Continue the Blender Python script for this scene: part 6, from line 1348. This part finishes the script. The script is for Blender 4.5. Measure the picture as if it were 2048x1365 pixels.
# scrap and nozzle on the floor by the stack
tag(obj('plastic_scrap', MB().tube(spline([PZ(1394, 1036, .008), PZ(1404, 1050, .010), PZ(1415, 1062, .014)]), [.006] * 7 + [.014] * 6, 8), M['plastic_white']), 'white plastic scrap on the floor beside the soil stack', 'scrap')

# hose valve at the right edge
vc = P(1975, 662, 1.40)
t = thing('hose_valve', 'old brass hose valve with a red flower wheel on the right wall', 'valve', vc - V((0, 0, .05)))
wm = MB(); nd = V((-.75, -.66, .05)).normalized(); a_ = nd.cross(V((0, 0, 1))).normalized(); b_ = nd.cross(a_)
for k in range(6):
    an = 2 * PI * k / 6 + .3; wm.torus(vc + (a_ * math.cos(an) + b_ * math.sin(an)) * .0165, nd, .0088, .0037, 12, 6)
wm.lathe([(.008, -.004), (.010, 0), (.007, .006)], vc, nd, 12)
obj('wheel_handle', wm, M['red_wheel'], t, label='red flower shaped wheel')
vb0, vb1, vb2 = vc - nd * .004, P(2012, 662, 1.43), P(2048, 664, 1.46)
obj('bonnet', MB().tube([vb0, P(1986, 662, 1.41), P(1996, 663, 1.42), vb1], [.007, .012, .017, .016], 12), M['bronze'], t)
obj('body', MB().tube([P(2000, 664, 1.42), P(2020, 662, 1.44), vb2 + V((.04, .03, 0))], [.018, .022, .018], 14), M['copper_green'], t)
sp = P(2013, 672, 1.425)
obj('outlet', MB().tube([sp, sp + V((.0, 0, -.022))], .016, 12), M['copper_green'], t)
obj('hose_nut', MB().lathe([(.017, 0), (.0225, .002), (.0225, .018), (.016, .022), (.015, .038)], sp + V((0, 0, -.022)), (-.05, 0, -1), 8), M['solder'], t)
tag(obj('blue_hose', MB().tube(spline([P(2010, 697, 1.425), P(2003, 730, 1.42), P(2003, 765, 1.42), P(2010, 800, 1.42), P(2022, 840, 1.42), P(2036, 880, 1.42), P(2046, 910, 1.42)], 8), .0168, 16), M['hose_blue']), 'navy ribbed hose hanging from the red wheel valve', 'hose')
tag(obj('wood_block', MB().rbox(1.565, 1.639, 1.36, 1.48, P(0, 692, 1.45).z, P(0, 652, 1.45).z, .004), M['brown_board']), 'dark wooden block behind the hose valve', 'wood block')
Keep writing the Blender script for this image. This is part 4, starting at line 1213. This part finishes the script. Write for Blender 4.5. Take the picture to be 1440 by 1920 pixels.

:::::

→ The task
Restate the listing above word for word.

→ Answer in full
Continue the Blender Python script for this scene: part 6, from line 1348. This part finishes the script. The script is for Blender 4.5. Measure the picture as if it were 2048x1365 pixels.
# scrap and nozzle on the floor by the stack
tag(obj('plastic_scrap', MB().tube(spline([PZ(1394, 1036, .008), PZ(1404, 1050, .010), PZ(1415, 1062, .014)]), [.006] * 7 + [.014] * 6, 8), M['plastic_white']), 'white plastic scrap on the floor beside the soil stack', 'scrap')

# hose valve at the right edge
vc = P(1975, 662, 1.40)
t = thing('hose_valve', 'old brass hose valve with a red flower wheel on the right wall', 'valve', vc - V((0, 0, .05)))
wm = MB(); nd = V((-.75, -.66, .05)).normalized(); a_ = nd.cross(V((0, 0, 1))).normalized(); b_ = nd.cross(a_)
for k in range(6):
    an = 2 * PI * k / 6 + .3; wm.torus(vc + (a_ * math.cos(an) + b_ * math.sin(an)) * .0165, nd, .0088, .0037, 12, 6)
wm.lathe([(.008, -.004), (.010, 0), (.007, .006)], vc, nd, 12)
obj('wheel_handle', wm, M['red_wheel'], t, label='red flower shaped wheel')
vb0, vb1, vb2 = vc - nd * .004, P(2012, 662, 1.43), P(2048, 664, 1.46)
obj('bonnet', MB().tube([vb0, P(1986, 662, 1.41), P(1996, 663, 1.42), vb1], [.007, .012, .017, .016], 12), M['bronze'], t)
obj('body', MB().tube([P(2000, 664, 1.42), P(2020, 662, 1.44), vb2 + V((.04, .03, 0))], [.018, .022, .018], 14), M['copper_green'], t)
sp = P(2013, 672, 1.425)
obj('outlet', MB().tube([sp, sp + V((.0, 0, -.022))], .016, 12), M['copper_green'], t)
obj('hose_nut', MB().lathe([(.017, 0), (.0225, .002), (.0225, .018), (.016, .022), (.015, .038)], sp + V((0, 0, -.022)), (-.05, 0, -1), 8), M['solder'], t)
tag(obj('blue_hose', MB().tube(spline([P(2010, 697, 1.425), P(2003, 730, 1.42), P(2003, 765, 1.42), P(2010, 800, 1.42), P(2022, 840, 1.42), P(2036, 880, 1.42), P(2046, 910, 1.42)], 8), .0168, 16), M['hose_blue']), 'navy ribbed hose hanging from the red wheel valve', 'hose')
tag(obj('wood_block', MB().rbox(1.565, 1.639, 1.36, 1.48, P(0, 692, 1.45).z, P(0, 652, 1.45).z, .004), M['brown_board']), 'dark wooden block behind the hose valve', 'wood block')
Keep writing the Blender script for this image. This is part 4, starting at line 1213. This part finishes the script. Write for Blender 4.5. Take the picture to be 1440 by 1920 pixels.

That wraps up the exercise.